Problem statement: Omit pictures and quote the listing below line by line, from its start through the line that holds "from mathutils.geometry import".

## BEGIN

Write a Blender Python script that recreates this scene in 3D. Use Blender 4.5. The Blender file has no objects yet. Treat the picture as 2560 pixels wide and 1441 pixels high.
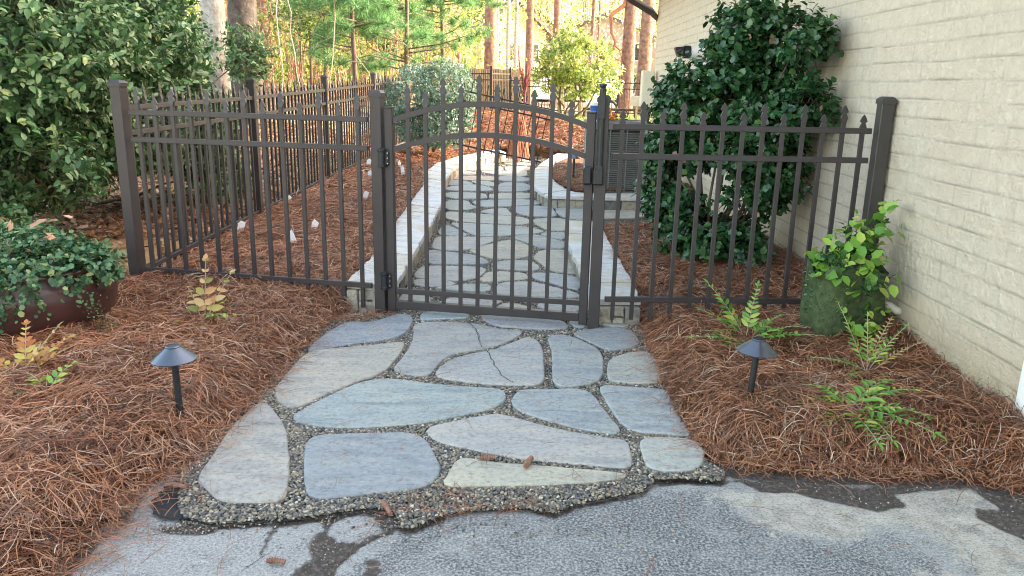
import bpy, bmesh, math, random
import numpy as np
from mathutils import Vector, Matrix
from mathutils.geometry import tessellate_polygon

# ------------------------------------------------------------------ camera, sky, sun, exposure
sc = bpy.context.scene
COL = sc.collection
cam_d = bpy.data.cameras.new("camera"); cam = bpy.data.objects.new("camera", cam_d); COL.objects.link(cam)
sc.camera = cam
cam_d.sensor_width = 36.0; cam_d.lens = 27.42; cam_d.clip_start = 0.05; cam_d.clip_end = 1000
th, roll = math.radians(14.6), math.radians(1.15)
fwd = Vector((0, math.cos(th), -math.sin(th))); r0 = Vector((1, 0, 0)); u0 = r0.cross(fwd)
Rv = math.cos(roll)*r0 + math.sin(roll)*u0; Uv = math.cos(roll)*u0 - math.sin(roll)*r0
m = Matrix((Rv, Uv, -fwd)).transposed().to_4x4(); m.translation = Vector((0, 0, 1.42))
cam.matrix_world = m

SUN_EL, SUN_AZ = math.radians(21), math.radians(80)      # azimuth measured from +Y (north) towards +X
world = bpy.data.worlds.new("World"); sc.world = world; world.use_nodes = True
wn = world.node_tree.nodes; wl = world.node_tree.links; wn.clear()
wo = wn.new("ShaderNodeOutputWorld"); bg = wn.new("ShaderNodeBackground"); sky = wn.new("ShaderNodeTexSky")
sky.sky_type = 'NISHITA'; sky.sun_disc = False; sky.sun_elevation = SUN_EL; sky.sun_rotation = SUN_AZ
sky.air_density = 1.0; sky.dust_density = 2.5; sky.ozone_density = 0.6
bg.inputs[1].default_value = 0.15
wt = wn.new("ShaderNodeMix"); wt.data_type = 'RGBA'; wt.blend_type = 'MULTIPLY'; wt.inputs[0].default_value = 1.0; wt.inputs[7].default_value = (1.2, .99, .765, 1)   # hazy, whiter sky
wl.new(sky.outputs[0], wt.inputs[6]); wl.new(wt.outputs[2], bg.inputs[0]); wl.new(bg.outputs[0], wo.inputs[0])
sun_d = bpy.data.lights.new("sun", 'SUN'); sun_d.energy = 2.0; sun_d.angle = math.radians(0.5); sun_d.color = (1, .9, .75)
sun = bpy.data.objects.new("sun", sun_d); COL.objects.link(sun)
sd = Vector((math.sin(SUN_AZ)*math.cos(SUN_EL), math.cos(SUN_AZ)*math.cos(SUN_EL), math.sin(SUN_EL)))
sun.rotation_euler = sd.to_track_quat('Z', 'Y').to_euler()
sc.view_settings.view_transform = 'Standard'; sc.view_settings.look = 'None'
sc.view_settings.exposure = 3.12; sc.view_settings.gamma = 1.0

sc.cycles.filter_width = 1.05
rng = np.random.default_rng(7); random.seed(7)

# ------------------------------------------------------------------ numpy noise
_lat = np.random.default_rng(3).random((256, 256))
def vnoise(x, y, s=1.0):
    x = np.asarray(x, float)/s + 31.7; y = np.asarray(y, float)/s + 17.3
    xi = np.floor(x).astype(int); yi = np.floor(y).astype(int); fx = x-xi; fy = y-yi
    fx = fx*fx*(3-2*fx); fy = fy*fy*(3-2*fy)
    g = lambda a, b: _lat[a % 256, b % 256]
    return (g(xi, yi)*(1-fx)+g(xi+1, yi)*fx)*(1-fy)+(g(xi, yi+1)*(1-fx)+g(xi+1, yi+1)*fx)*fy
def fbm(x, y, s=1.0): return .55*vnoise(x, y, s)+.3*vnoise(x, y, s*.47)+.15*vnoise(x, y, s*.21)
def ss(a, b, x):
    t = np.clip((np.asarray(x, float)-a)/(b-a), 0, 1); return t*t*(3-2*t)
def inpoly(x, y, P):
    x = np.asarray(x); y = np.asarray(y); r = np.zeros(x.shape, bool); n = len(P)
    for i in range(n):
        x1, y1 = P[i][:2]; x2, y2 = P[(i+1) % n][:2]
        if y1 == y2: continue
        c = ((y1 > y) != (y2 > y)) & (x < (x2-x1)*(y-y1)/(y2-y1)+x1); r ^= c
    return r
def dist_line(x, y, L):
    d = np.full(np.shape(x), 1e9)
    for i in range(len(L)-1):
        ax, ay = L[i][:2]; bx, by = L[i+1][:2]; vx, vy = bx-ax, by-ay; q = vx*vx+vy*vy+1e-12
        t = np.clip(((x-ax)*vx+(y-ay)*vy)/q, 0, 1)
        d = np.minimum(d, np.hypot(x-ax-t*vx, y-ay-t*vy))
    return d
def T(x, y):
    "height of the terrain"
    x = np.asarray(x, float); y = np.asarray(y, float)
    c = .45*ss(15.2, 18.5, y)+.1*ss(18.5, 30, y)+2.0*ss(32, 65, y)+np.clip(y-65, 0, None)*.03
    l = .022*np.clip(y-5, 0, 35)+.9*ss(11, 28, y)*ss(-2.8, -5, x)+.7*ss(35, 65, y)+np.clip(y-65, 0, None)*.03
    w = ss(-1.2, -2.4, x)
    return c*(1-w)+np.maximum(l, c*.9)*w

# ------------------------------------------------------------------ materials
def mat(name):
    m = bpy.data.materials.new(name); m.use_nodes = True; nt = m.node_tree; b = nt.nodes["Principled BSDF"]
    return m, nt, b
class NT:
    def __init__(s, nt): s.nt = nt
    def n(s, t, **k):
        o = s.nt.nodes.new(t)
        for a, v in k.items(): setattr(o, a, v)
        return o
    def l(s, a, b): s.nt.links.new(a, b)
    def ramp(s, src, stops, interp='LINEAR'):
        r = s.n("ShaderNodeValToRGB"); r.color_ramp.interpolation = interp; e = r.color_ramp.elements
        while len(e) < len(stops): e.new(.5)
        for i, (p, c) in enumerate(stops): e[i].position = p; e[i].color = (*c, 1) if len(c) == 3 else c
        s.l(src, r.inputs[0]); return r.outputs[0]
    def noise(s, scale, detail=5, rough=.6, co=None, dist=0):
        o = s.n("ShaderNodeTexNoise"); o.inputs['Scale'].default_value = scale; o.inputs['Detail'].default_value = detail
        o.inputs['Roughness'].default_value = rough; o.inputs['Distortion'].default_value = dist
        if co is not None: s.l(co, o.inputs['Vector'])
        return o.outputs['Fac']
    def mix(s, f, a, b, mode='MIX'):
        o = s.n("ShaderNodeMix", data_type='RGBA', blend_type=mode)
        for i, v in ((0, f), (6, a), (7, b)):
            if hasattr(v, 'links'): s.l(v, o.inputs[i])
            else: o.inputs[i].default_value = v if i == 0 else (*v, 1)
        return o.outputs[2]
    def math(s, op, a, b=0.0, c=None):
        o = s.n("ShaderNodeMath", operation=op)
        for i, v in ((0, a), (1, b)) + (((2, c),) if c is not None else ()):
            if hasattr(v, 'links'): s.l(v, o.inputs[i])
            else: o.inputs[i].default_value = v
        return o.outputs[0]
    def bump(s, h, b, dist=.01, strength=.5):
        o = s.n("ShaderNodeBump"); o.inputs['Distance'].default_value = dist; o.inputs['Strength'].default_value = strength
        s.l(h, o.inputs['Height']); s.l(o.outputs[0], b.inputs['Normal']); return o
    def obj(s): return s.n("ShaderNodeTexCoord").outputs['Object']
    def island(s): return s.n("ShaderNodeNewGeometry").outputs['Random Per Island']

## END

Task solution:
Write a Blender Python script that recreates this scene in 3D. Use Blender 4.5. The Blender file has no objects yet. Treat the picture as 2560 pixels wide and 1441 pixels high.
import bpy, bmesh, math, random
import numpy as np
from mathutils import Vector, Matrix
from mathutils.geometry import tessellate_polygon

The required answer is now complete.